A minha avó Georgina tinha um biótipo apropriado à prática da condição de mãe duas vezes. Era gorda – enorme de gorda –, com os cabelos grandes, mas tão grandes que exigiam duas empregadas para serem penteados e era portadora de catarata, cuja cirurgia, ao tempo, não se fazia como hoje, de forma simples e corriqueira.
Mas era uma pessoa ótima, dispensando-me um tratamento especial, chamando-me, como me chamava, de Toinho. Veja só o leitor! Sentava horas seguidas a contar histórias; histórias que trazia de seu tempo . Vez ou outra misturava as fábulas e as lendas com a realidade nua e crua da seca de 77. Esse foi um período de muito sofrimento no Nordeste. Era um horror ouvir essa conversa de tanto padecer, anos depois!
Tinha predileção especial pelo relato fabular de um certo drama familiar, da morte de uma mãe e o terror da madrasta que assumira essa posição parental.
A filha, de tanto ser maltratada e perseguida por ela, termina enterrada no jardim, de onde canta: "Jardineiro de meu pai /Não me corte os meus cabelos,/ Minha mãe me penteou, minha madrasta me enterrou, /Pelos figos da figueira que o passarinho bicou. /Xô passarinho, xô passarinho, da figueira de meu pai.".
E o jardineiro ouvindo essa toada convocou o pai da criatura e assim tiraram a moça, salvando-lhe a vida. E a madrasta ruim foi mandada embora. Encontrei a história por inteira na Internet, mostrando que a rede virtual é muito mais do que se pensa.
O quase conto de minha infância perdeu o sentido no mundo atual. A madrasta não é mais, como fora, substituta da mãe desaparecida para sempre.
Agora, os casais se separam com uma frequência inusitada, razão para se ter outras formas de parcerias conjugais. A família mudou, há novas mães e novos pais, filhos e enteados. Sendo assim, por vezes a constelação parental cresce, fica enorme, com mulher e ex-mulher, marido e ex-marido, filhos de um e filhos de outro. Todos num grande convívio. Tudo isso sem falar de avós e avôs.
E a figura má, odienta, da madrasta desapareceu no tempo e no espaço. Já nem acho mais graça nas cerimônias de casamento, porque penso, no mais das vezes, que de pouco serve a benção do sacerdote, os acepipes da recepção, igualmente, de nada adiantam, o destino é o mesmo: separam-se.

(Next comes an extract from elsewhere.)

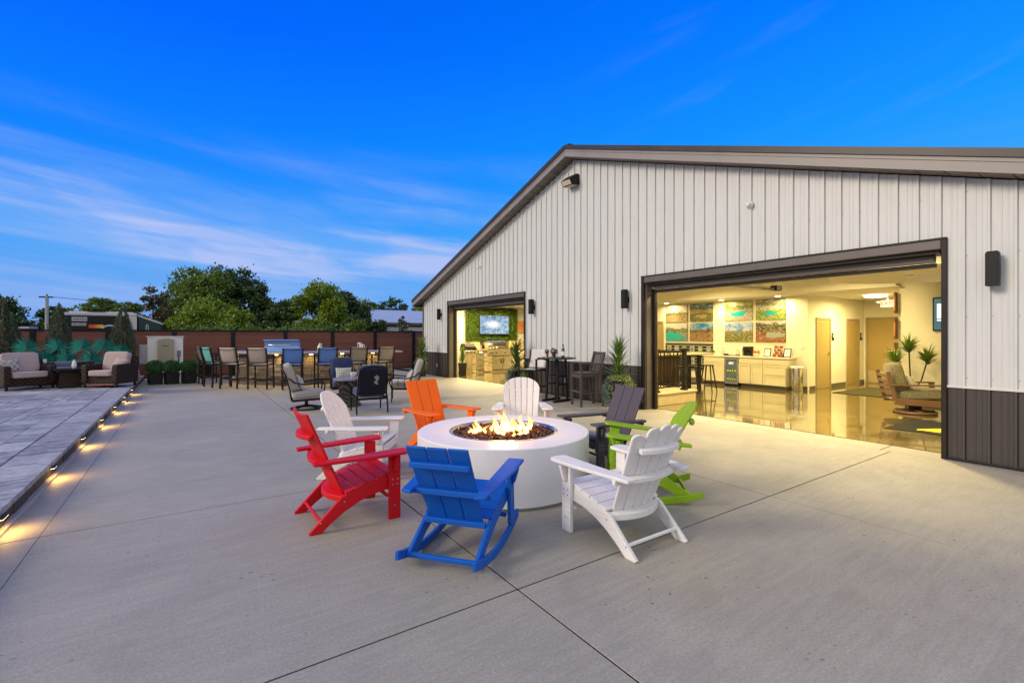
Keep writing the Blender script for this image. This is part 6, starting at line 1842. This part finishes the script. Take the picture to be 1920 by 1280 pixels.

Uma outra história do fabulário em geral, é aquela da formiga e da cigarra. A primeira guardando o que podia para os dias de falta, para o inverno, sobretudo e a outra sem se incomodar com o porvir das coisas, cantando e se deleitando com a melodia.
Até que a carência alimentar se instala e a precavida formiga tem que atender aos reclamos da desesperada cigarra. A narrativa tinha a valia de lembrar à criançada a importância da economia.
Por isso recebi de minha mãe um cofre de metal polido com a inscrição: “A economia é a base da prosperidade”. Não consegui ser rico – não desejo isso -, mas tenho sido ao longo da vida contido com os meus recursos financeiros, parcos sempre.
Nego-me a gastar por consumo apenas, sou daqueles que calculam o benefício de um bem.
Bom! Entrou por uma perna de pato, saiu por uma perna de pinto, senhor rei mandou dizer que contasse cinco.